Jonathan_S wrote:Seems kind of a waste for a one-way trip. There are ship transporters that can carry disabled ships through hyper or wormholes. If you need to move a full up fort through a wormhole just rent one of those to haul the fort rather than paying the cost in money and volume for a hyper generator the fort is planned to never use again.

-- snip --

So a fort isn't taking itself through a wormhole unless it went with a less efficient starship-style hull shape, instead of the fatter classic fort shape, and also wasted the volume and cost of Alpha nodes and a hyper generator.

Now someone, somewhere, over the years probably has built a strategically deployable low mobility ship and a self-deploying fortress. But it hardly seems like a good common approach.

Theemile wrote:What Laocoon forts? The wormholes taken in Laocoon were captured and held by mobile forces. No "permanent" forces were put in place for laocoon.
I was about to ask the same thing. We saw permanent modular forts out in to defend the Lynx terminus. But that's a permanent part of the core SKM (not even just a member of the SEM like the rest of Talbott). But yeah, we never saw anything but mobile forces holding the termini seized during Case Lacoön.

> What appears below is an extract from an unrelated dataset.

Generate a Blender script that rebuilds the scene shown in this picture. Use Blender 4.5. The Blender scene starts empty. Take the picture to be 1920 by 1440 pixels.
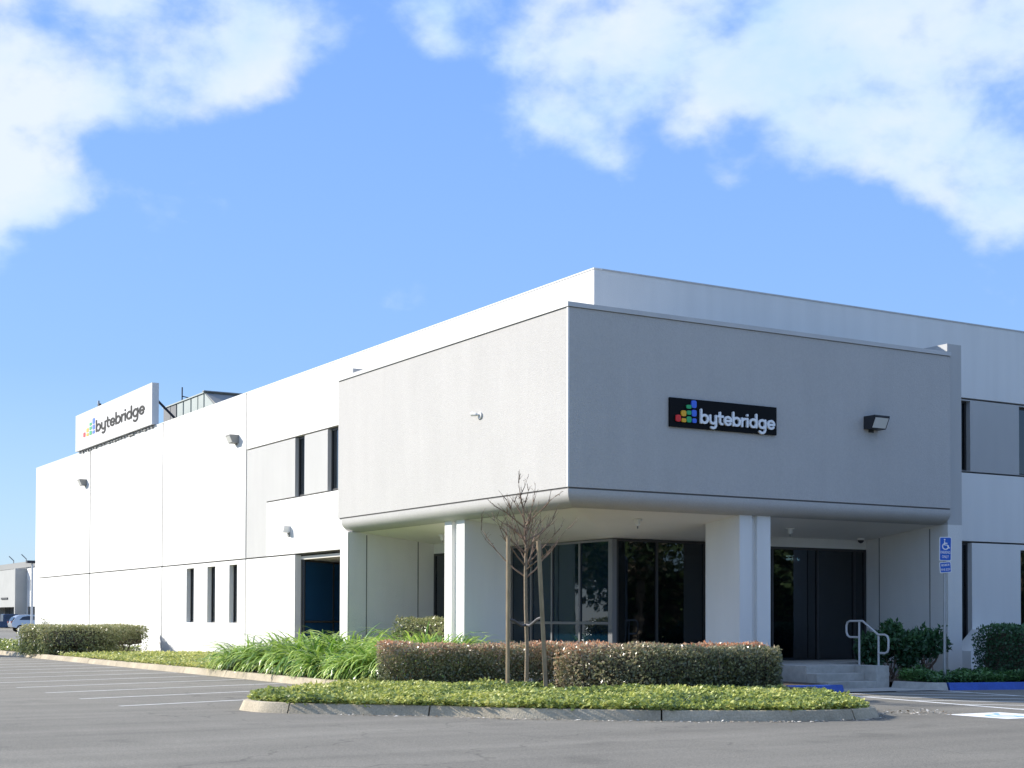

I will accept the correction, but the thing I wonder is whether that is because RMN doctrine dislikes specialty warships. There is the question of how much is wasted in volume and cost and cost by adding Alpha nodes and a hyper generator. Note that it would not be just for a one-way journey, because there could be a slow rotation of forts returning to Manticore for upgrades. By building them at Manticore and flying them into position there would be no period where a fort at Basilisk or Lynx was waiting to be completed.

I do think that you very seldom want to take a fort through a wormhole (either in a transporter or independently), because the mass penalty might shut the junction down for hours.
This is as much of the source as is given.